— TASK PROMPT —
Look through the lines below and extract each one that contains "script".

##### RECORDS

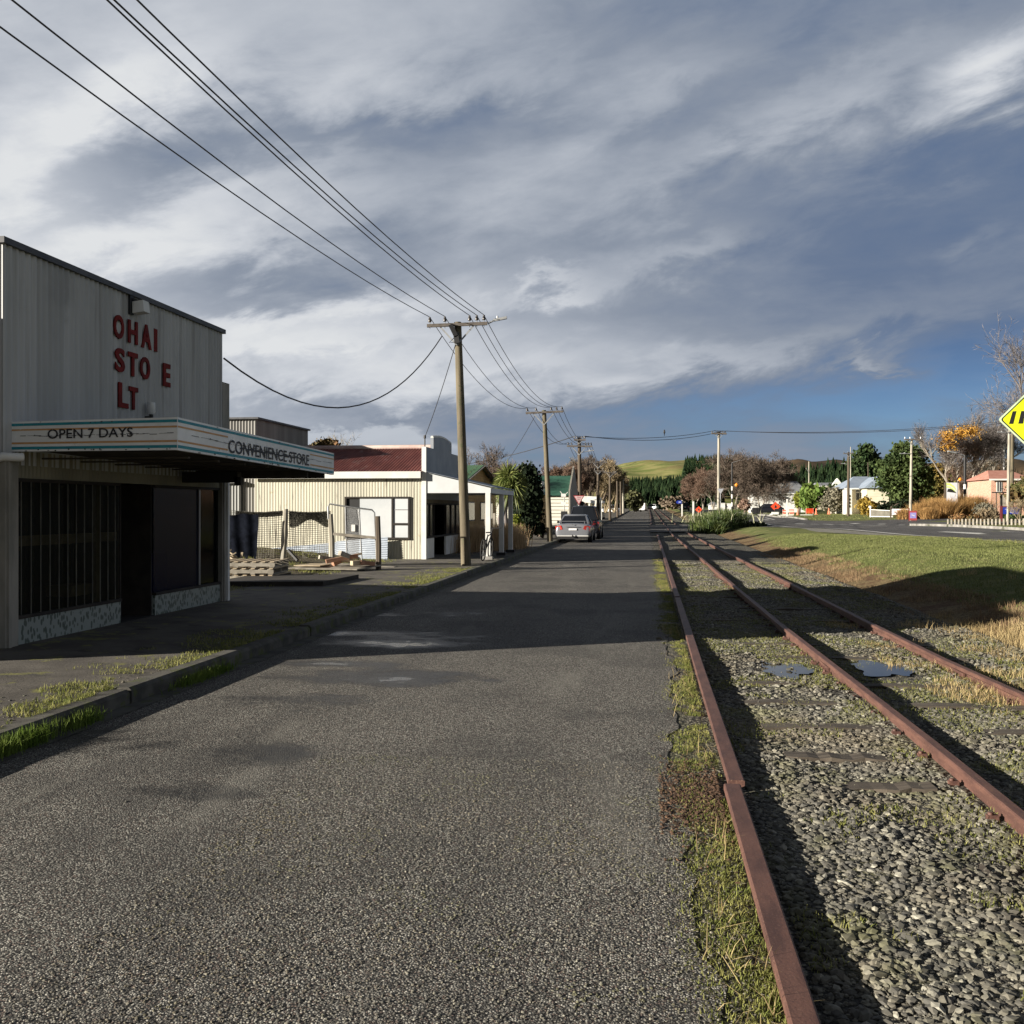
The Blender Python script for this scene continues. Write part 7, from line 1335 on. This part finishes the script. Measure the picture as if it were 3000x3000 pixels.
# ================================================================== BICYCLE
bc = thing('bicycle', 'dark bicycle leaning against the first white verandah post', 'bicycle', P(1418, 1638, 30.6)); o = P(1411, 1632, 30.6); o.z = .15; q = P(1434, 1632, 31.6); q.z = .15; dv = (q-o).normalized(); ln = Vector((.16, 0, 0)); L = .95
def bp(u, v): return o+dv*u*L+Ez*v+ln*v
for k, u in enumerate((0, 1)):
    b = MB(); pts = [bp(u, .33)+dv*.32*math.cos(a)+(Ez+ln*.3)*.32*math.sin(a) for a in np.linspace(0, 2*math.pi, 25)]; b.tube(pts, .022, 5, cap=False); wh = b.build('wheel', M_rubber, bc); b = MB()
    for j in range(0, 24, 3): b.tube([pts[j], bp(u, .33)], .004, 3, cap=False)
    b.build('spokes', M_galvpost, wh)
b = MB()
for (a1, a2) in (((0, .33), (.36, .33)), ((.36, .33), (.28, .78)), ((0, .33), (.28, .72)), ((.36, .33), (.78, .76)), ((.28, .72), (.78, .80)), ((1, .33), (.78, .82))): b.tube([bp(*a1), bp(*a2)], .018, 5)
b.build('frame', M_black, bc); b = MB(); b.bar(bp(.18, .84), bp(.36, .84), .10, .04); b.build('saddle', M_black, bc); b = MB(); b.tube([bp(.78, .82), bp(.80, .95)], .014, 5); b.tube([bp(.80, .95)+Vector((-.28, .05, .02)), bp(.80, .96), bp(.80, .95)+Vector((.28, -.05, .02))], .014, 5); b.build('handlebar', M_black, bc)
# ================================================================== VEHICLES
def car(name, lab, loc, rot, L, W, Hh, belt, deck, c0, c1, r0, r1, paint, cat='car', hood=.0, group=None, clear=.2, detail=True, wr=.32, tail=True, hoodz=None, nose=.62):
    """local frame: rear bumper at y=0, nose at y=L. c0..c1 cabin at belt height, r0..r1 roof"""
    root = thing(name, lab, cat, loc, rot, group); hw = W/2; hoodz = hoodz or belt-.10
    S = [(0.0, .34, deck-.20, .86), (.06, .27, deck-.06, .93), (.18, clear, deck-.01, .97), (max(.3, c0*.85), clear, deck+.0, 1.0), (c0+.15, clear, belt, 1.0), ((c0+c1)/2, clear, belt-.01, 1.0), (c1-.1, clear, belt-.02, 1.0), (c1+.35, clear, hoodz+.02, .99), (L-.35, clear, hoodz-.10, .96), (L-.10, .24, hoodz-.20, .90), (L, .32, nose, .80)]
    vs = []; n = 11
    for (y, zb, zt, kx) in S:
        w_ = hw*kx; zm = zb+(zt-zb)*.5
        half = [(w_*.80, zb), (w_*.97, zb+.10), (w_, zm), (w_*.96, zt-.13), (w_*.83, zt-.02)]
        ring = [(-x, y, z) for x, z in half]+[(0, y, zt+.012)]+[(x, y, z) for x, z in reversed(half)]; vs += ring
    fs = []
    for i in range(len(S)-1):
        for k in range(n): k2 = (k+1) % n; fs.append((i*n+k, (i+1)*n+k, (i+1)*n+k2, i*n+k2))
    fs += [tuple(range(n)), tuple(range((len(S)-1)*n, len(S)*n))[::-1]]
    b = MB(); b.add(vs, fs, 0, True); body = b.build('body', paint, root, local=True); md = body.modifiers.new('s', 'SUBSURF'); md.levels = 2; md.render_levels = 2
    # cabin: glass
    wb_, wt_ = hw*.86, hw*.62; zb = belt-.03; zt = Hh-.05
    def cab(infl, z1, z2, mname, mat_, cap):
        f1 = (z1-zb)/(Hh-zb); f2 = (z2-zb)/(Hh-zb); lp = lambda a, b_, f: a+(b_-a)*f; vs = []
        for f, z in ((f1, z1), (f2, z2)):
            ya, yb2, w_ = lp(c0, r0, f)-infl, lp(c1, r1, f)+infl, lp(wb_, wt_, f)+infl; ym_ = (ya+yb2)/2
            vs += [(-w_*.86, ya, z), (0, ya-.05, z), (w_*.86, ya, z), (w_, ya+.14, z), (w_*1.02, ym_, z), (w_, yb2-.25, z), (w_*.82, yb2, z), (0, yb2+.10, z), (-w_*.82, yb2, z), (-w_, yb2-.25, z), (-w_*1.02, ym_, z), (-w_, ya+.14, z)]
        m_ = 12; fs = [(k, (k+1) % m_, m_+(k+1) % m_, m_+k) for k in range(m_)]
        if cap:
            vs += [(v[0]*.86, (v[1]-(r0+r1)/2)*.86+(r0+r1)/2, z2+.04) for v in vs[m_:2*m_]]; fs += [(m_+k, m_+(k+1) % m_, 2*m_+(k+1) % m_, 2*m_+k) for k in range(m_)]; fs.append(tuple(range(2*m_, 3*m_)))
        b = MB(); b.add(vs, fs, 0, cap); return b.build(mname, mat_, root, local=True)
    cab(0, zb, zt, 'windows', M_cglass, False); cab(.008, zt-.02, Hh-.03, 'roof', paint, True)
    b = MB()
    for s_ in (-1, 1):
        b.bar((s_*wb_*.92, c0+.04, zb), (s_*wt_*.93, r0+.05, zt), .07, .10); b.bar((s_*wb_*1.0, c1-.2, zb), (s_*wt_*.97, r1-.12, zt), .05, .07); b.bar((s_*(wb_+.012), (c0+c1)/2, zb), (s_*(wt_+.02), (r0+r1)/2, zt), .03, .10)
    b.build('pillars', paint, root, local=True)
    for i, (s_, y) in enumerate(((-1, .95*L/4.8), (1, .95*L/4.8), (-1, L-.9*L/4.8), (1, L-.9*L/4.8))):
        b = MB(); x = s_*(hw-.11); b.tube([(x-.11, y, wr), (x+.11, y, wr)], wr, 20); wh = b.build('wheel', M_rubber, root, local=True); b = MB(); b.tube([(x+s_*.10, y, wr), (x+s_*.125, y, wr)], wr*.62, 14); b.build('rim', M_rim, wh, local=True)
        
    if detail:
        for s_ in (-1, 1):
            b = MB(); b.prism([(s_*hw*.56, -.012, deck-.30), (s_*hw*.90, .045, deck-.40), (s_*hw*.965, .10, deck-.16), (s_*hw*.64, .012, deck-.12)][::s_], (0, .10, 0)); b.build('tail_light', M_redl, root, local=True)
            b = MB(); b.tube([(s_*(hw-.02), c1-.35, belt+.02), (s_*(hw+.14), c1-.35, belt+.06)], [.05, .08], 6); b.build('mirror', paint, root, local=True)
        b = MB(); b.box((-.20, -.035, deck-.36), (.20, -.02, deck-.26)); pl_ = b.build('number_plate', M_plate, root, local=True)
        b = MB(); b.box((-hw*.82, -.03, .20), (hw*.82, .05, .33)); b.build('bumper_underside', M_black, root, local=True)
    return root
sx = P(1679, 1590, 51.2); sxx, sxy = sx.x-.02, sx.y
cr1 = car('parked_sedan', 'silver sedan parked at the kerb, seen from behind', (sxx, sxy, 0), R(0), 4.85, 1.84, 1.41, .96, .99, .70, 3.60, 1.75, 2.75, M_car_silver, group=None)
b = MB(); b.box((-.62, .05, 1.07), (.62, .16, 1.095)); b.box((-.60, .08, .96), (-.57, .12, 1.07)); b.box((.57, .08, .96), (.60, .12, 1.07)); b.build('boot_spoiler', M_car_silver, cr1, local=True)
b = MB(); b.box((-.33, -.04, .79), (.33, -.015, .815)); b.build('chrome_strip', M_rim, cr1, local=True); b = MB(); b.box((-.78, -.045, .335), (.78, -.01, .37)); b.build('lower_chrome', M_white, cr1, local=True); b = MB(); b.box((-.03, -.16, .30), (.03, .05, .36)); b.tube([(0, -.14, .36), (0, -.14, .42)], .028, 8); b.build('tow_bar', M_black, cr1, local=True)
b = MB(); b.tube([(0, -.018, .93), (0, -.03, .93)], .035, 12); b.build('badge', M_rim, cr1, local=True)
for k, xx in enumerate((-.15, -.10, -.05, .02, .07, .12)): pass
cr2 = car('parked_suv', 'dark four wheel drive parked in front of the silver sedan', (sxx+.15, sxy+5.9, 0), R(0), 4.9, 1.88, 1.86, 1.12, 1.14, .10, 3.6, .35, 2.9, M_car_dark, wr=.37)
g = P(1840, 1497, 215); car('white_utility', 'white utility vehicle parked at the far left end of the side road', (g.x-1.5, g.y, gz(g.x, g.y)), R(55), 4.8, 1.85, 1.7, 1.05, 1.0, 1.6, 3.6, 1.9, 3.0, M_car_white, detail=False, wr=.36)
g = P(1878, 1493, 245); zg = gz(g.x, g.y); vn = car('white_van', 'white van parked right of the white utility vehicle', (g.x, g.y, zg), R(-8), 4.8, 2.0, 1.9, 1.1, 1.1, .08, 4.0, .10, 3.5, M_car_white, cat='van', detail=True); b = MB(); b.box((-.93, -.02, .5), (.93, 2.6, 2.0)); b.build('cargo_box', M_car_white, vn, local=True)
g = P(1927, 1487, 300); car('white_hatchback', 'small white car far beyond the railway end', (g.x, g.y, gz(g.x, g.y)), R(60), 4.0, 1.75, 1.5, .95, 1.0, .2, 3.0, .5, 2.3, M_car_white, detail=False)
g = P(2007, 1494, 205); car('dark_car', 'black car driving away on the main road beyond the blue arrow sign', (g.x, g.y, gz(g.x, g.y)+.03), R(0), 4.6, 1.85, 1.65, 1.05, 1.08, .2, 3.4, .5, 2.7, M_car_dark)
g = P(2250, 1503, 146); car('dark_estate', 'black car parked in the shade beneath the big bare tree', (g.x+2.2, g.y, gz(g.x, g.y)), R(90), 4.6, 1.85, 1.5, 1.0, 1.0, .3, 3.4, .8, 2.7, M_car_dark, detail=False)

##########
##### RECORDS

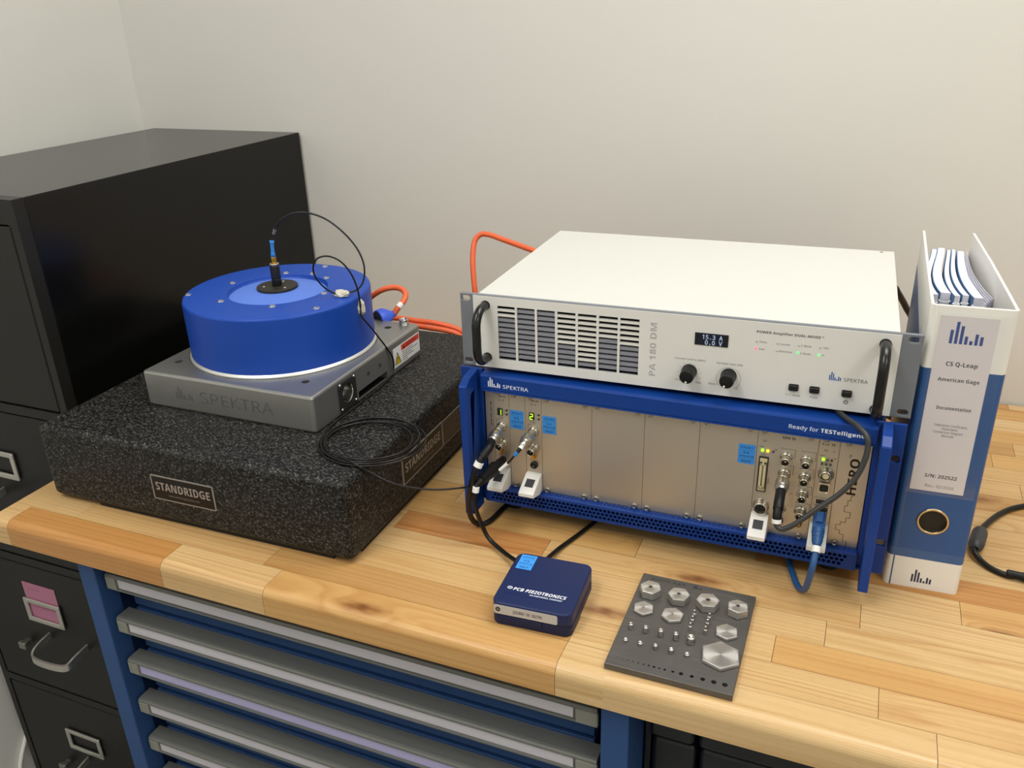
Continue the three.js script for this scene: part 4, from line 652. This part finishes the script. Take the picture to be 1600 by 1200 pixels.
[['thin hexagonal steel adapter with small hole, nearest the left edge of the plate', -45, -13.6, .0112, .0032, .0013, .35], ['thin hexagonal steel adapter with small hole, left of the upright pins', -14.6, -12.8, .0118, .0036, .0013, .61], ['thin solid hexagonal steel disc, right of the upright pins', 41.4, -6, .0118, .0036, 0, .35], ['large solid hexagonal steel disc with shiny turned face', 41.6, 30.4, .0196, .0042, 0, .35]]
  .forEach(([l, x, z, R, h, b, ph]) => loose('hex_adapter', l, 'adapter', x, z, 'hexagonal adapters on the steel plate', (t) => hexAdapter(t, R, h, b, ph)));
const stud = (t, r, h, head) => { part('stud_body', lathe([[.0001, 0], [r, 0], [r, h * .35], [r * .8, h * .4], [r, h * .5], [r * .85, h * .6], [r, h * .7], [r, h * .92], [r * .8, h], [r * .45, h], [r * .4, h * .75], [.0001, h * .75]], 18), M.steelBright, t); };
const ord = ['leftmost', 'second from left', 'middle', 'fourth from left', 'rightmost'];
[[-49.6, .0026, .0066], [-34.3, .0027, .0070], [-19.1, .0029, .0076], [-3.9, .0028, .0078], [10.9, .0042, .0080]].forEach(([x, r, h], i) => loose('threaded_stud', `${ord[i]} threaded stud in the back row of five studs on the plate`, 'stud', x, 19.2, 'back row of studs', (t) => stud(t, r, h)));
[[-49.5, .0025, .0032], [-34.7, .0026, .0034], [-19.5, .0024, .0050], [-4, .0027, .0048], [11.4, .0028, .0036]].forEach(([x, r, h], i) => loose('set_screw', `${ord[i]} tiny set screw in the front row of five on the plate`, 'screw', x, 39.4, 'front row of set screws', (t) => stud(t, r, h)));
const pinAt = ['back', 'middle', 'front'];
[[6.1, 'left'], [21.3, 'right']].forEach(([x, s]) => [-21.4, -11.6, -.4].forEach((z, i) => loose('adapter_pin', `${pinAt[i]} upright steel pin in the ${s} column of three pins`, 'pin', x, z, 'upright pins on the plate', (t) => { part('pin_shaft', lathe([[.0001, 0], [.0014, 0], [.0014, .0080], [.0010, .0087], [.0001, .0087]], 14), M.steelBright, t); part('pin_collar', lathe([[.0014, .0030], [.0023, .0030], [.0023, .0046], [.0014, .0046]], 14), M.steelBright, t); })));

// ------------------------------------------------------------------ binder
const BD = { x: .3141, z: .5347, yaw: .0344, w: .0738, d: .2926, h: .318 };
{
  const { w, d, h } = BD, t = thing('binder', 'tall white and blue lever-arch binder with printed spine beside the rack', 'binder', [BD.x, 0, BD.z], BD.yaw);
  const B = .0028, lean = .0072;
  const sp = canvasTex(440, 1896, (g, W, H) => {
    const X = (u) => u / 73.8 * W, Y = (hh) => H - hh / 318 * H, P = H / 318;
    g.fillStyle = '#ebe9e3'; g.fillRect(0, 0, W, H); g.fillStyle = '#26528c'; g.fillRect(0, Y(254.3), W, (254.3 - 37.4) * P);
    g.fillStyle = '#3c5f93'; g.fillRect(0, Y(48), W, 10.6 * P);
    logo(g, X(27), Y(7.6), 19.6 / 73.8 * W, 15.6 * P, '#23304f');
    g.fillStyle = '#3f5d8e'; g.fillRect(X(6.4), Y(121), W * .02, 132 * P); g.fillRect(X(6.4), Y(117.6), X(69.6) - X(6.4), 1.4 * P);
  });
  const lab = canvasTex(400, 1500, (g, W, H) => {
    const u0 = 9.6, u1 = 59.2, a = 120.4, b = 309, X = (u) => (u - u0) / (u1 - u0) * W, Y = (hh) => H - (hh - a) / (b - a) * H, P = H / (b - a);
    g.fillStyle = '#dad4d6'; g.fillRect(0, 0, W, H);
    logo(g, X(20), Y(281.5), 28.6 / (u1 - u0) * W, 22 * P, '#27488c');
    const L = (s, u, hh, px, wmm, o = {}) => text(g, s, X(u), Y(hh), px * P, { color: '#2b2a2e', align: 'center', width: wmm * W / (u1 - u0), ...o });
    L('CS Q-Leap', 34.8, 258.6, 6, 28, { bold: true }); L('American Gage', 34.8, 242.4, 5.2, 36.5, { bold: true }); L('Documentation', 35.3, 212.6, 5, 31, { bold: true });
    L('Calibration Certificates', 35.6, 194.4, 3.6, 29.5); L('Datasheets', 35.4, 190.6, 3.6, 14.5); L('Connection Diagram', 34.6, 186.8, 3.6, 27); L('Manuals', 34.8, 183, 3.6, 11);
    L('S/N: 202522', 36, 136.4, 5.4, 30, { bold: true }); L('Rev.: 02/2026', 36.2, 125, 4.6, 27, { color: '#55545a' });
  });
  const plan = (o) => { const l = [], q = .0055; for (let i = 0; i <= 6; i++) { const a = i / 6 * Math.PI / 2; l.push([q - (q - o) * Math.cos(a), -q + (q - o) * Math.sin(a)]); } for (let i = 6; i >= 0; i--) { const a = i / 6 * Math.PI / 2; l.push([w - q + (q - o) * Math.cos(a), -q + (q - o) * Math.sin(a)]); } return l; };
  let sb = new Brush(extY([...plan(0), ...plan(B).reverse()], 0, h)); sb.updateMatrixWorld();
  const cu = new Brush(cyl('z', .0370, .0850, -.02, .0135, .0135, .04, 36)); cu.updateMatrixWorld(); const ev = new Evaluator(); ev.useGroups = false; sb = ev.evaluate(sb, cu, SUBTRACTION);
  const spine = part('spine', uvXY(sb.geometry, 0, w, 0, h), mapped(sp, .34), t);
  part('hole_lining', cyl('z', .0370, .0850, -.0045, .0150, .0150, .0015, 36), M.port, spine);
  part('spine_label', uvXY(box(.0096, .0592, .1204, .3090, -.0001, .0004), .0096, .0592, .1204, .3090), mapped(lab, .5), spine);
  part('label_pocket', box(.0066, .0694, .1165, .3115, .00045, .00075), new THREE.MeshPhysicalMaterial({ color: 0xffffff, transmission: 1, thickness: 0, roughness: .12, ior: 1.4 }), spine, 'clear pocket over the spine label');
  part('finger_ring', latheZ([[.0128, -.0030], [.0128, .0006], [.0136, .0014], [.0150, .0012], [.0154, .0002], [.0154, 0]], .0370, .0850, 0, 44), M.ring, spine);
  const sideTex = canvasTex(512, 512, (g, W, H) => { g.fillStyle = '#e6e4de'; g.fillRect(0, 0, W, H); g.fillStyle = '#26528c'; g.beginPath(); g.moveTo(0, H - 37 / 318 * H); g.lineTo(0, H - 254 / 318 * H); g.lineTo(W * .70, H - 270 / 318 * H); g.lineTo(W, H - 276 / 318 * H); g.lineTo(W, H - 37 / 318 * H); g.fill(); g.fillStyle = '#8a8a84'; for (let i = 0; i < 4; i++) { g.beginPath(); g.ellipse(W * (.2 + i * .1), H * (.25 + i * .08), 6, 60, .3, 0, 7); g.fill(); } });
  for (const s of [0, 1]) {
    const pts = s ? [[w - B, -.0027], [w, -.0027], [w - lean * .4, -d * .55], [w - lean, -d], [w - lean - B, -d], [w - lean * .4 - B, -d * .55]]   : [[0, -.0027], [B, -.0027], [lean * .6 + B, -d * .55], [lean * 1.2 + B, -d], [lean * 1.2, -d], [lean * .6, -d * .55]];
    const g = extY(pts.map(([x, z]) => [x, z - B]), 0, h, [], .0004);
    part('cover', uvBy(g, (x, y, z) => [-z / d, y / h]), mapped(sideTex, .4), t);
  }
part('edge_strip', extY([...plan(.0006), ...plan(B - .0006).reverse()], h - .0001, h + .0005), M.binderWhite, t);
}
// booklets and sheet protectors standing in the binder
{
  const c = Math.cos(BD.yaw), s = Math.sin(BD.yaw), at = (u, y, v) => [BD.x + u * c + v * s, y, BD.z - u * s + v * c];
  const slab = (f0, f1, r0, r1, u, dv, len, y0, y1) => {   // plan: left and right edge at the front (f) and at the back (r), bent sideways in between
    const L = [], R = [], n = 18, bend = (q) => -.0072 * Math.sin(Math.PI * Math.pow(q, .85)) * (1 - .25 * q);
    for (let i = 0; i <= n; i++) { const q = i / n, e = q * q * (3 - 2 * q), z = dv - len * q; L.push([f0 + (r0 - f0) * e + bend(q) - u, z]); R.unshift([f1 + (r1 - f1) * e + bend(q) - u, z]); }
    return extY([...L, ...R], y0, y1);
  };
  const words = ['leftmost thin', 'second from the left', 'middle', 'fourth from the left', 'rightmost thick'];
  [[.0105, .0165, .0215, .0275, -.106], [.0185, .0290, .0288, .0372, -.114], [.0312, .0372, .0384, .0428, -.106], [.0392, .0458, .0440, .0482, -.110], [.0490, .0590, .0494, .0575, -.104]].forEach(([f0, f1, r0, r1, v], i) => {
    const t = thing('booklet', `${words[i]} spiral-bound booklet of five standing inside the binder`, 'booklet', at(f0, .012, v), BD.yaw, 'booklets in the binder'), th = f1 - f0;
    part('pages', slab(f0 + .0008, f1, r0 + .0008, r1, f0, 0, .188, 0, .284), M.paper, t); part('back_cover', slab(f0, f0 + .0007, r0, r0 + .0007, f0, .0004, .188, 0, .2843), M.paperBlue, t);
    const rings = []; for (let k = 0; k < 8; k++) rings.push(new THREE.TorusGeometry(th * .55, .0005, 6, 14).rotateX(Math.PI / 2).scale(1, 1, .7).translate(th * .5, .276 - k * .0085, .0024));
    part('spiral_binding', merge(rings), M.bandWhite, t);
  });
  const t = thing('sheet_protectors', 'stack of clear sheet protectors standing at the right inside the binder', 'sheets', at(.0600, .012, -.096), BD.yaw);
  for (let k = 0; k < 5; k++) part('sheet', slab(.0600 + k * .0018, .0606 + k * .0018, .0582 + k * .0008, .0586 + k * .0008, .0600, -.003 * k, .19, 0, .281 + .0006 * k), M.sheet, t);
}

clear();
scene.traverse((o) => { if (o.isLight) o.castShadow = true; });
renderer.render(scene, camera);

##########

— SOLVED EXERCISE —
The Blender Python script for this scene continues. Write part 7, from line 1335 on. This part finishes the script. Measure the picture as if it were 3000x3000 pixels.
Continue the three.js script for this scene: part 4, from line 652. This part finishes the script. Take the picture to be 1600 by 1200 pixels.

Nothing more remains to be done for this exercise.